* Given problem
Without the pictures, set down every line of the data exactly.

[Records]
***

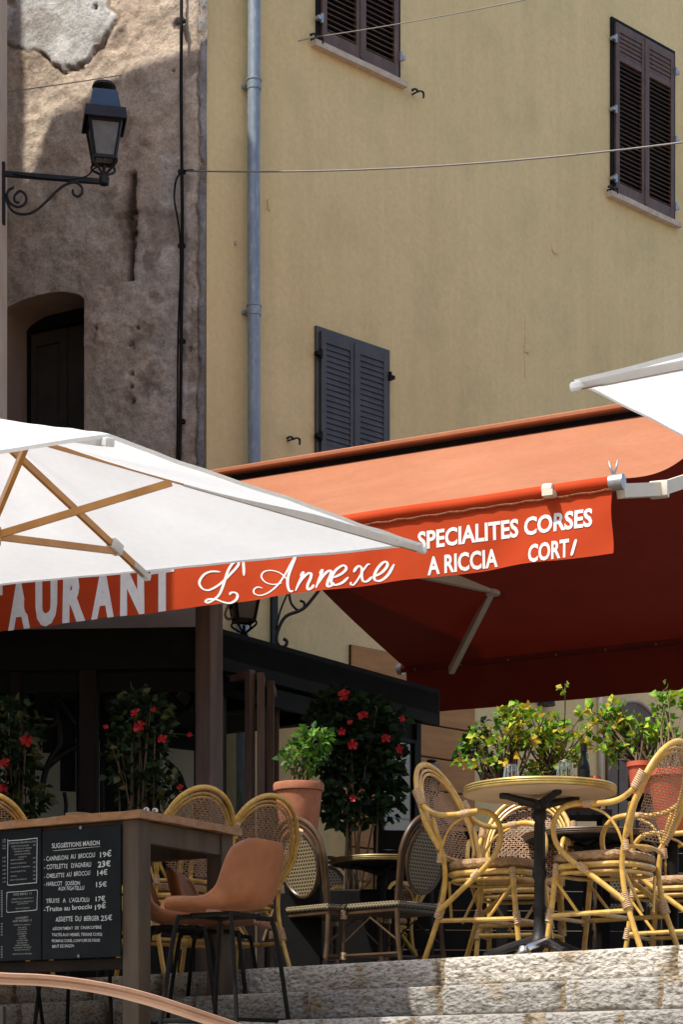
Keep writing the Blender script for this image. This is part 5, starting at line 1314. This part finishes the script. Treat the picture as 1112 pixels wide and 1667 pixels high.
# ------------------------------------------------------------------ bar stools
def bar_stool(name, label, x_, y_, face, group):
    t = thing(name, label, 'bar stool', (x_, y_, GZ), group, R(face))
    x = B()
    prof = cr([(0.225, 0.745, 0.155), (0.21, 0.768, 0.175), (0.12, 0.762, 0.20), (0.0, 0.748, 0.215), (-0.10, 0.752, 0.222), (-0.165, 0.79, 0.222), (-0.20, 0.86, 0.212), (-0.222, 0.92, 0.205), (-0.238, 0.98, 0.190), (-0.246, 1.015, 0.165), (-0.248, 1.035, 0.125)], 4)
    nv_ = 18
    def f(i, v, off=0):
        px_, pz_, hw = prof[i]; s_ = -1+2*v
        q = i/(len(prof)-1)
        y = hw*math.sin(s_*math.pi/2*0.98)
        lift = 0.055*abs(s_)**3*(1-abs(2*q-0.85)) ; fwd = 0.085*abs(s_)**2.4*max(0, math.sin(min(1, max(0, (q-0.25)/0.75))*math.pi*0.85))
        return V((px_+fwd, y, pz_+max(0, lift)))
    rows = [[x.verts.new(f(i, j/nv_)) for j in range(nv_+1)] for i in range(len(prof))]
    for i in range(len(prof)-1):
        for j in range(nv_): x.faces.new((rows[i][j], rows[i+1][j], rows[i+1][j+1], rows[i][j+1]))
    bmesh.ops.recalc_face_normals(x, faces=x.faces)
    bmesh.ops.solidify(x, geom=x.faces[:], thickness=0.030)
    sh_ = obj('shell', x, m_leather, t, False, 'all')
    md = sh_.modifiers.new('smooth', 'SUBSURF'); md.levels = 1; md.render_levels = 1
    for sx in (-1, 1):
        for sy in (-1, 1):
            x = B(); tube(x, [(sx*0.10, sy*0.10, 0.715), (sx*0.135, sy*0.15, 0.712), (sx*0.15, sy*0.165, 0.69), (sx*0.185, sy*0.19, 0.45), (sx*0.235, sy*0.225, 0.0)], 0.0105, 8, sm=4); obj('leg', x, m_black, t, False, 'auto')
    x = B(); z = 0.27; k = 0.205
    tube(x, [(k, k*0.98, z), (-k, k*0.98, z), (-k, -k*0.98, z), (k, -k*0.98, z)], 0.009, 8, closed=True); obj('footrest', x, m_black, t, False, 'auto')
    x = B(); tube(x, [(0.11, 0.11, 0.722), (-0.11, 0.11, 0.722), (-0.11, -0.11, 0.722), (0.11, -0.11, 0.722)], 0.010, 8, closed=True); obj('seat_bracket', x, m_black, t, False, 'auto')
    t.scale = (0.93, 0.93, 0.97)
    return t
GS = 'tan leatherette bar stools round the bar table'
s0_ = bar_stool('bar_stool', 'tan leatherette bar stool at the corner of the bar table, its back toward the viewer', P(366, 1500, 8.2).x, 8.22, 148, GS)
def put_stool(x_, y_, face, label):
    c = copy_tree(s0_); c.location = (x_, y_, GZ); c.rotation_euler = (0, 0, R(face)); c['label'] = label
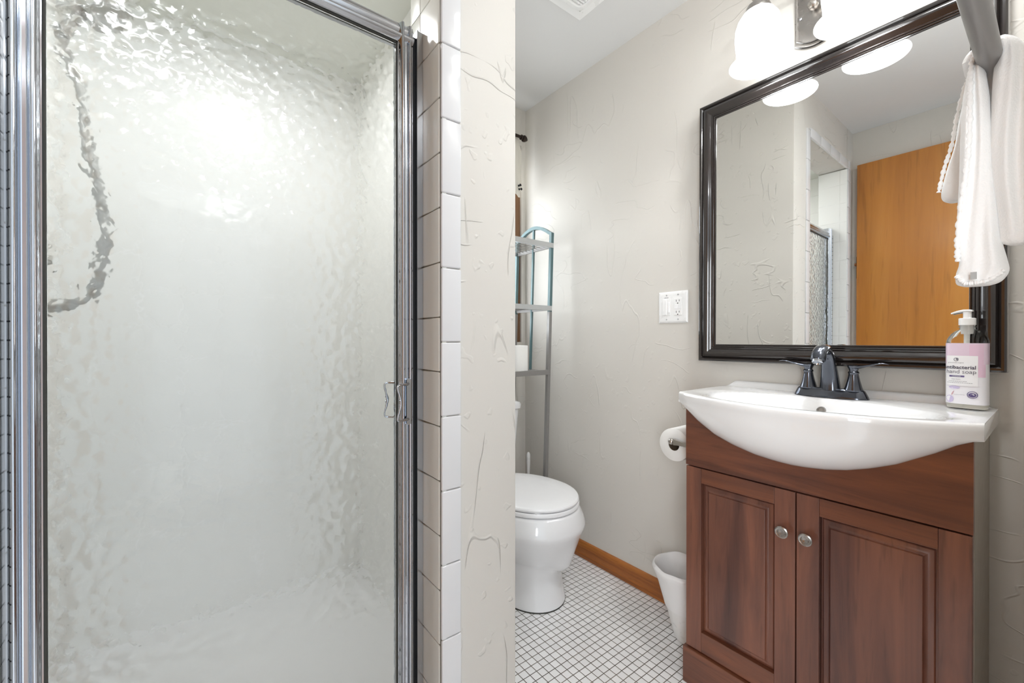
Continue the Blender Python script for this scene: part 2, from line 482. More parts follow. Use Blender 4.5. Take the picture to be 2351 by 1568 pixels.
# oak baseboard along the vanity wall
bm = B()
prof = [(0.0, 0.0), (0.016, 0.0), (0.016, 0.016), (0.0125, 0.020), (0.0115, 0.062), (0.008, 0.074), (0.0, 0.0775)]
loft(bm, [[Vector((XR - a, y, b)) for a, b in prof] for y in (0.70, YB)])
struct('baseboard_right', bm, M['base_oak'], None, 30)
bm = B(); box(bm, XP, XR - 0.017, YB - 0.014, YB, 0, 0.0775, 0.003)
struct('baseboard_back', bm, M['base_oak'])

# ------------------------------------------------------------------ window with valance on the back wall (mostly behind the wall)
win = bpy.data.objects.new('window_1', None); COL.objects.link(win); win.location = ((WX0 + WX1) / 2, YB, WZ0); win['kind'] = 'structure'
bm = B(); f = 0.05
box(bm, WX0, WX0 + f, YB + 0.01, YB + 0.06, WZ0, WZ1, 0.004); box(bm, WX1 - f, WX1, YB + 0.01, YB + 0.06, WZ0, WZ1, 0.004)
box(bm, WX0 + f, WX1 - f, YB + 0.01, YB + 0.06, WZ0, WZ0 + f, 0.004); box(bm, WX0 + f, WX1 - f, YB + 0.01, YB + 0.06, WZ1 - f, WZ1, 0.004)
box(bm, WX0 + f, WX1 - f, YB + 0.014, YB + 0.056, 1.56, 1.60, 0.004)
obj('window_frame', bm, M['brown_wood'], win)
obj('pane', box(B(), WX0 + f, WX1 - f, YB + 0.033, YB + 0.037, WZ0 + f, WZ1 - f), M['window_glass'], win)

rod = thing('curtain_rod', 'dark bronze curtain rod with pointed finial over the back window', 'curtain rod', (1.16, 1.75, 2.1218))
obj('rod', tube(B(), [(0.86, 1.75, 2.1218), (1.392, 1.75, 2.1218)], 0.008, 14), M['dark_brown'], rod, 40)
for sx, x0 in ((1, 1.390), (-1, 0.862)):
    bm = B()
    lathe(bm, [(0.008, 0), (0.013, 0.002), (0.014, 0.006), (0.009, 0.011), (0.009, 0.013), (0.016, 0.018), (0.0175, 0.024), (0.014, 0.034), (0.007, 0.044), (0.001, 0.049)], (x0, 1.75, 2.1218), (sx, 0, -0.12), 20)
    obj('finial', bm, M['dark_brown'], rod, 40)
for bx in (0.90, 1.372):
    bm = B(); tube(bm, [(bx, YB, 2.14), (bx, 1.79, 2.14), (bx, 1.755, 2.131)], 0.005, 8); lathe(bm, [(0.018, 0), (0.018, 0.004), (0.010, 0.008)], (bx, YB, 2.14), (0, -1, 0), 16)
    obj('bracket', bm, M['curtain'], rod, 40)
bm = B(); rows = []
nx = 60
for j in range(19):
    t = j / 18; row = []
    for i in range(nx + 1):
        s = i / nx
        x = 0.872 + (1.380 - 0.872 + 0.036 * min(1, t * 4.0)) * s
        y = 1.765 + 0.010 * math.sin(s * 46) * (0.4 + 0.6 * t) + 0.012 * t
        row.append(Vector((x, y, 2.135 - t * (0.31 + 0.012 * math.sin(s * 21)))))
    rows.append(row)
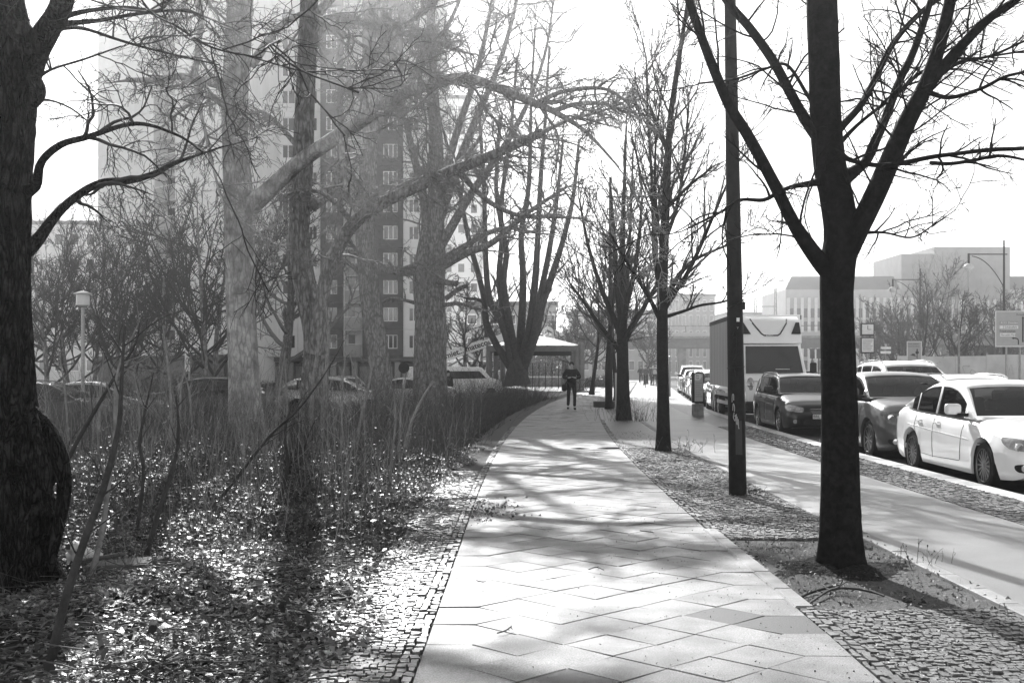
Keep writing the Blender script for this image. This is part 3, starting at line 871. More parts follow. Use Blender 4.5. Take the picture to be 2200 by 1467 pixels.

***

* Output for this task
Keep writing the Blender script for this image. This is part 5, starting at line 1314. This part finishes the script. Treat the picture as 1112 pixels wide and 1667 pixels high.
# ------------------------------------------------------------------ bar stools
def bar_stool(name, label, x_, y_, face, group):
    t = thing(name, label, 'bar stool', (x_, y_, GZ), group, R(face))
    x = B()
    prof = cr([(0.225, 0.745, 0.155), (0.21, 0.768, 0.175), (0.12, 0.762, 0.20), (0.0, 0.748, 0.215), (-0.10, 0.752, 0.222), (-0.165, 0.79, 0.222), (-0.20, 0.86, 0.212), (-0.222, 0.92, 0.205), (-0.238, 0.98, 0.190), (-0.246, 1.015, 0.165), (-0.248, 1.035, 0.125)], 4)
    nv_ = 18
    def f(i, v, off=0):
        px_, pz_, hw = prof[i]; s_ = -1+2*v
        q = i/(len(prof)-1)
        y = hw*math.sin(s_*math.pi/2*0.98)
        lift = 0.055*abs(s_)**3*(1-abs(2*q-0.85)) ; fwd = 0.085*abs(s_)**2.4*max(0, math.sin(min(1, max(0, (q-0.25)/0.75))*math.pi*0.85))
        return V((px_+fwd, y, pz_+max(0, lift)))
    rows = [[x.verts.new(f(i, j/nv_)) for j in range(nv_+1)] for i in range(len(prof))]
    for i in range(len(prof)-1):
        for j in range(nv_): x.faces.new((rows[i][j], rows[i+1][j], rows[i+1][j+1], rows[i][j+1]))
    bmesh.ops.recalc_face_normals(x, faces=x.faces)
    bmesh.ops.solidify(x, geom=x.faces[:], thickness=0.030)
    sh_ = obj('shell', x, m_leather, t, False, 'all')
    md = sh_.modifiers.new('smooth', 'SUBSURF'); md.levels = 1; md.render_levels = 1
    for sx in (-1, 1):
        for sy in (-1, 1):
            x = B(); tube(x, [(sx*0.10, sy*0.10, 0.715), (sx*0.135, sy*0.15, 0.712), (sx*0.15, sy*0.165, 0.69), (sx*0.185, sy*0.19, 0.45), (sx*0.235, sy*0.225, 0.0)], 0.0105, 8, sm=4); obj('leg', x, m_black, t, False, 'auto')
    x = B(); z = 0.27; k = 0.205
    tube(x, [(k, k*0.98, z), (-k, k*0.98, z), (-k, -k*0.98, z), (k, -k*0.98, z)], 0.009, 8, closed=True); obj('footrest', x, m_black, t, False, 'auto')
    x = B(); tube(x, [(0.11, 0.11, 0.722), (-0.11, 0.11, 0.722), (-0.11, -0.11, 0.722), (0.11, -0.11, 0.722)], 0.010, 8, closed=True); obj('seat_bracket', x, m_black, t, False, 'auto')
    t.scale = (0.93, 0.93, 0.97)
    return t
GS = 'tan leatherette bar stools round the bar table'
s0_ = bar_stool('bar_stool', 'tan leatherette bar stool at the corner of the bar table, its back toward the viewer', P(366, 1500, 8.2).x, 8.22, 148, GS)
def put_stool(x_, y_, face, label):
    c = copy_tree(s0_); c.location = (x_, y_, GZ); c.rotation_euler = (0, 0, R(face)); c['label'] = label
Continue the Blender Python script for this scene: part 2, from line 482. More parts follow. Use Blender 4.5. Take the picture to be 2351 by 1568 pixels.
# oak baseboard along the vanity wall
bm = B()
prof = [(0.0, 0.0), (0.016, 0.0), (0.016, 0.016), (0.0125, 0.020), (0.0115, 0.062), (0.008, 0.074), (0.0, 0.0775)]
loft(bm, [[Vector((XR - a, y, b)) for a, b in prof] for y in (0.70, YB)])
struct('baseboard_right', bm, M['base_oak'], None, 30)
bm = B(); box(bm, XP, XR - 0.017, YB - 0.014, YB, 0, 0.0775, 0.003)
struct('baseboard_back', bm, M['base_oak'])

# ------------------------------------------------------------------ window with valance on the back wall (mostly behind the wall)
win = bpy.data.objects.new('window_1', None); COL.objects.link(win); win.location = ((WX0 + WX1) / 2, YB, WZ0); win['kind'] = 'structure'
bm = B(); f = 0.05
box(bm, WX0, WX0 + f, YB + 0.01, YB + 0.06, WZ0, WZ1, 0.004); box(bm, WX1 - f, WX1, YB + 0.01, YB + 0.06, WZ0, WZ1, 0.004)
box(bm, WX0 + f, WX1 - f, YB + 0.01, YB + 0.06, WZ0, WZ0 + f, 0.004); box(bm, WX0 + f, WX1 - f, YB + 0.01, YB + 0.06, WZ1 - f, WZ1, 0.004)
box(bm, WX0 + f, WX1 - f, YB + 0.014, YB + 0.056, 1.56, 1.60, 0.004)
obj('window_frame', bm, M['brown_wood'], win)
obj('pane', box(B(), WX0 + f, WX1 - f, YB + 0.033, YB + 0.037, WZ0 + f, WZ1 - f), M['window_glass'], win)

rod = thing('curtain_rod', 'dark bronze curtain rod with pointed finial over the back window', 'curtain rod', (1.16, 1.75, 2.1218))
obj('rod', tube(B(), [(0.86, 1.75, 2.1218), (1.392, 1.75, 2.1218)], 0.008, 14), M['dark_brown'], rod, 40)
for sx, x0 in ((1, 1.390), (-1, 0.862)):
    bm = B()
    lathe(bm, [(0.008, 0), (0.013, 0.002), (0.014, 0.006), (0.009, 0.011), (0.009, 0.013), (0.016, 0.018), (0.0175, 0.024), (0.014, 0.034), (0.007, 0.044), (0.001, 0.049)], (x0, 1.75, 2.1218), (sx, 0, -0.12), 20)
    obj('finial', bm, M['dark_brown'], rod, 40)
for bx in (0.90, 1.372):
    bm = B(); tube(bm, [(bx, YB, 2.14), (bx, 1.79, 2.14), (bx, 1.755, 2.131)], 0.005, 8); lathe(bm, [(0.018, 0), (0.018, 0.004), (0.010, 0.008)], (bx, YB, 2.14), (0, -1, 0), 16)
    obj('bracket', bm, M['curtain'], rod, 40)
bm = B(); rows = []
nx = 60
for j in range(19):
    t = j / 18; row = []
    for i in range(nx + 1):
        s = i / nx
        x = 0.872 + (1.380 - 0.872 + 0.036 * min(1, t * 4.0)) * s
        y = 1.765 + 0.010 * math.sin(s * 46) * (0.4 + 0.6 * t) + 0.012 * t
        row.append(Vector((x, y, 2.135 - t * (0.31 + 0.012 * math.sin(s * 21)))))
    rows.append(row)
Keep writing the Blender script for this image. This is part 3, starting at line 871. More parts follow. Use Blender 4.5. Take the picture to be 2200 by 1467 pixels.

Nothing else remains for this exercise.